Die Entscheidung des Gerichts ist eine herbe Niederlage für die Staatsanwaltschaft. Christoph Jaeger wollte danach keine Fragen beantworten und verschwand rasch in den frisch sanierten Räumlichkeiten des Amthauses.

Die Medienstelle der Generalstaatsanwaltschaft schrieb am Nachmittag, dass die Staatsanwaltschaft gegen den Beschluss Beschwerde führen werde. Aus diesem Grund werde sie sich zu weiteren Fragen nicht äussern.

Offen bleibt somit auch, weshalb sich die Staatsanwaltschaft nicht auf die Metadaten der Videodateien stützte, aus denen die genauen Aufnahmedaten klar hervorgehen müssten. Stattdessen berief sie sich auf ein Gutachten des kantonalen Tiefbauamts.
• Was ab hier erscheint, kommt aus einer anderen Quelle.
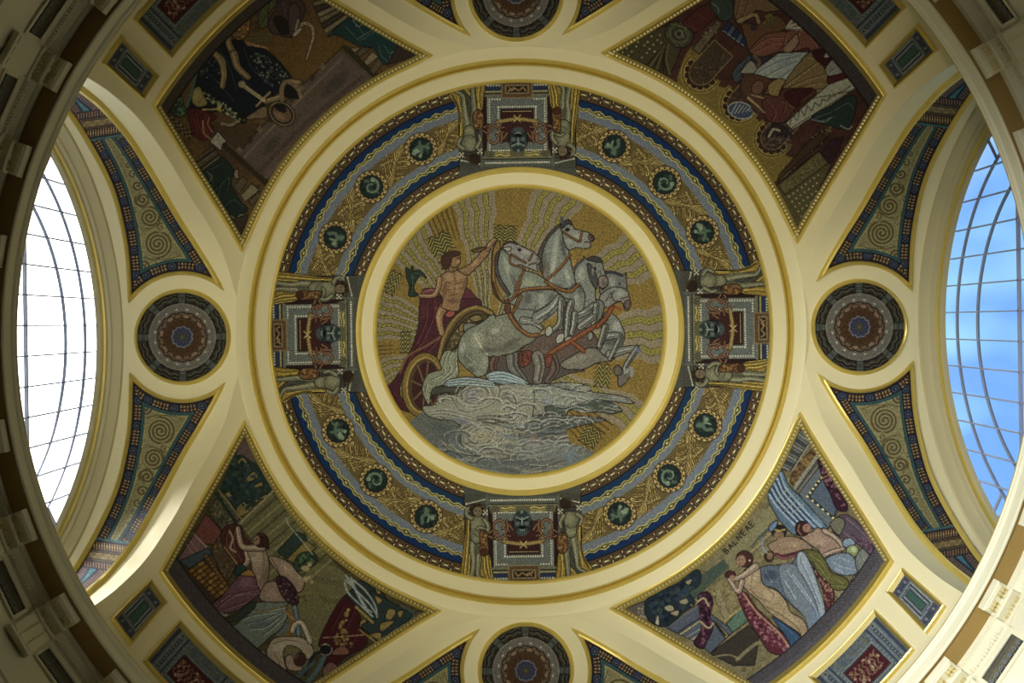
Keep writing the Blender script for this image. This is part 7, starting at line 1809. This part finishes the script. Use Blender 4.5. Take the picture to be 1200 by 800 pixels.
shape(cv, H, [(0, 130), (180, 130), (320, 120), (430, 160), (640, 180), (860, 210), (930, 250), (930, 265), (700, 240), (640, 260), (420, 300), (310, 300), (300, 340), (120, 380), (0, 420)], (110, 110, 98), 10)
shape(cv, H, [(310, 135), (400, 112), (520, 118), (625, 140), (600, 180), (420, 155), (350, 150)], (96, 98, 92), 10)
shape(cv, H, [(320, 270), (440, 300), (560, 260), (650, 235), (760, 250), (860, 310), (820, 330), (770, 340), (700, 325), (590, 330), (480, 310), (450, 345), (350, 350), (300, 310)], (62, 70, 60), 10)
shape(cv, H, [(100, 460), (130, 380), (300, 340), (440, 350), (600, 355), (735, 375), (720, 390), (600, 415), (460, 450), (380, 490), (260, 480), (180, 490)], (70, 72, 66), 10)
cv.poly(V(H, [(0, 440), (100, 460), (260, 480), (440, 460), (480, 540), (560, 570), (660, 625), (600, 700), (400, 800), (0, 800)]), (88, 88, 80), 10)
shape(cv, G, [(470, 130), (500, 100), (620, 78), (780, 90), (870, 130), (840, 160), (700, 150), (560, 160), (480, 155)], (100, 112, 112), 10)
shape(cv, G, [(790, 70), (830, 40), (900, 25), (1000, 50), (1080, 90), (1130, 135), (980, 140), (860, 120)], (106, 120, 122), 10)
shape(cv, G, [(380, 220), (370, 190), (420, 150), (600, 165), (620, 200), (480, 200)], (60, 60, 50), 10)
shape(cv, G, [(300, 330), (310, 305), (400, 290), (420, 230), (480, 205), (580, 210), (640, 150), (720, 125), (860, 140), (1150, 150), (1150, 420), (1050, 480), (1000, 400), (850, 380), (740, 400), (720, 440), (620, 470), (540, 420), (430, 410), (340, 380)], (118, 116, 98), 10)
shape(cv, G, [(600, 520), (640, 460), (740, 420), (880, 400), (980, 420), (1050, 500), (1060, 620), (1000, 700), (860, 720), (700, 680), (610, 600)], (116, 112, 92), 10)
c10 = [10]
# streaming contour rows of tesserae
rg = random.Random(9)
def ripple(crop, cx, cy, rx_, ry_, n, a0=0, a1=6.0, rot=0, cols=((64, 64, 58), (152, 150, 130), (88, 88, 84), (134, 134, 118)), jit=.06, sq=1.0):
    c, s = math.cos(math.radians(rot)), math.sin(math.radians(rot))
    for i in range(n):
        f = (i + 1) / n
        pts = []
        for t in np.linspace(a0, a1, 22):
            k = f * (1 + jit * math.sin(3 * t + i) + jit * .6 * math.sin(5 * t + 2 * i))
            x, y = rx_ * k * math.cos(t), ry_ * k * math.sin(t)
            pts.append((cx + x * c - y * s, cy + x * s + y * c))
        stroke(cv, crop, pts, cols[i % len(cols)], 1.1, clip=c10)
ripple(G, 710, 220, 190, 120, 9, 0, 6.28, -8); ripple(G, 760, 540, 260, 150, 13, 0, 6.28, -12, jit=.05)
ripple(G, 690, 225, 60, 45, 3, 0, 6.28, 0, ((98, 98, 112), (126, 124, 132)))
ripple(G, 960, 300, 120, 150, 8, -2.2, 1.9, 0); ripple(G, 480, 260, 130, 45, 5, 2.2, 5.6, 0)
for i in range(9): stroke(cv, G, [(330 + 10 * i, 345 + 6 * i), (480, 330 + 9 * i), (640, 370 + 8 * i), (720, 400 + 6 * i)], ((144, 140, 120), (86, 88, 90), (124, 118, 100))[i % 3], 1.2, clip=c10)
for i in range(6): stroke(cv, G, [(500, 105 + 9 * i), (640, 90 + 11 * i), (860, 120 + 8 * i)], ((150, 160, 156), (70, 86, 88))[i % 2], 1.0, clip=c10); stroke(cv, G, [(820, 60 + 9 * i), (940, 45 + 13 * i), (1100, 110 + 6 * i)], ((152, 164, 162), (72, 90, 94))[i % 2], 1.0, clip=c10)
for i in range(150):                 # lower sweep, following the rim
    a0 = rg.uniform(60, 150); r_ = rg.uniform(96, 168); da = rg.uniform(10, 26)
    pts = [(OX + r_ * math.cos(math.radians(a0 + da * t)) + 1.2 * math.sin(9 * t), OY + 1 + (r_ - 6 * t * (1 - t)) * math.sin(math.radians(a0 + da * t)) + 1.4 * math.sin(7 * t + i)) for t in np.linspace(0, 1, 9)]
    if min(p[1] for p in pts) > 486: cv.line(pts, rg.choice([(146, 144, 126), (54, 56, 56), (118, 118, 108), (88, 98, 104), (132, 128, 112), (70, 74, 72)]), 1.1, clip=c10)
for i in range(70):
    x, y = rg.uniform(500, 700), rg.uniform(505, 555); L_ = rg.uniform(8, 24); s = rg.uniform(-.25, .1)
    cv.line([(x, y), (x + L_ * .3, y + s * L_ * .3 - 1.4), (x + L_ * .7, y + s * L_ * .7 + 1.2), (x + L_, y + s * L_)], rg.choice([(140, 138, 120), (58, 60, 58), (116, 112, 98), (84, 96, 102), (128, 120, 100)]), 1.1, clip=c10)
for i in range(110):
    x, y = rg.uniform(585, 735), rg.uniform(450, 482); L_ = rg.uniform(8, 22)
    cv.line([(x, y), (x + L_ * .35, y - 1.2), (x + L_ * .7, y + .8), (x + L_, y + .4)], rg.choice([(142, 140, 124), (74, 76, 74), (120, 116, 100), (100, 112, 118)]), 1.0, clip=c10)
for i in range(40):
    x, y = rg.uniform(608, 700), rg.uniform(484, 510); L_ = rg.uniform(8, 20)
    cv.line([(x, y), (x + L_ * .5, y - .8), (x + L_, y - .6)], rg.choice([(46, 48, 46), (92, 96, 92), (74, 86, 86), (112, 112, 100)]), 1.0, clip=c10)
glow(cv, G, 600, 420, 90, 26, (92, 92, 108), .6, 15, c10); glow(cv, G, 760, 540, 120, 60, (140, 130, 102), .45, -10, c10); glow(cv, G, 800, 240, 90, 40, (136, 126, 102), .4, 0, c10); glow(cv, H, 480, 640, 40, 60, (92, 112, 120), .7, 0, c10); glow(cv, H, 220, 530, 40, 40, (124, 100, 82), .6, 0, c10); glow(cv, H, 320, 240, 50, 30, (92, 104, 124), .5, 0, c10); glow(cv, G, 440, 470, 110, 40, (66, 72, 70), .6, 5, c10)
cv.id[~cv.mask] = 0
for i in range(36):                  # rolling billows
    x, y, r0_ = rg.uniform(520, 700), rg.uniform(455, 545), rg.uniform(5, 12)
    a_ = rg.uniform(2.6, 3.6)
    for m in range(3):
        pts = [(x + (r0_ - 2.6 * m) * 1.5 * math.cos(t), y + (r0_ - 2.6 * m) * .7 * math.sin(t)) for t in np.linspace(a_, a_ + 3.0, 9)]
        cv.line(pts, ((150, 148, 132), (64, 68, 68), (124, 124, 116))[m], 1.0, clip=c10)
for x, y, a_, b_, cc in ((560, 478, 40, 10, (134, 132, 116)), (640, 530, 46, 14, (116, 118, 116)), (585, 545, 50, 10, (84, 90, 92)), (530, 510, 22, 10, (70, 76, 76)), (660, 466, 36, 9, (128, 128, 116)), (690, 545, 30, 14, (96, 108, 112))): cv.blob(x, y, a_, b_, cc, .4, 0, c10)
cv.noise(.06, seed=5)
cv.lay({1: ('gold_ground', None), 3: ('cloak', None), 4: ('chariot', None), 5: ('wheel', 4), 2: ('charioteer', None), 11: ('statuette', None), 9: ('fourth_horse', None), 8: ('third_horse', None), 7: ('second_horse', None), 6: ('near_horse', None), 12: ('harness', None), 10: ('cloud_bank', None)}, photo_to_dome, gain=1.08, lift=0.012, parent=root_oc, seed=30)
In diesem Zusammenhang lässt schliesslich eine Aussage von Verteidiger Lerf aufhorchen. Er zitierte im Gericht einen Mitarbeiter des Kriminaltechnischen Diensts der Kantonspolizei Bern, der an den Ermittlungen beteiligt war. Dieser habe gesagt, er sei «technisch zu wenig versiert», um aus den Metadaten der Videodateien das Aufnahmedatum zu eruieren.

Die Kantonspolizei nahm bis Montagabend keine Stellung dazu.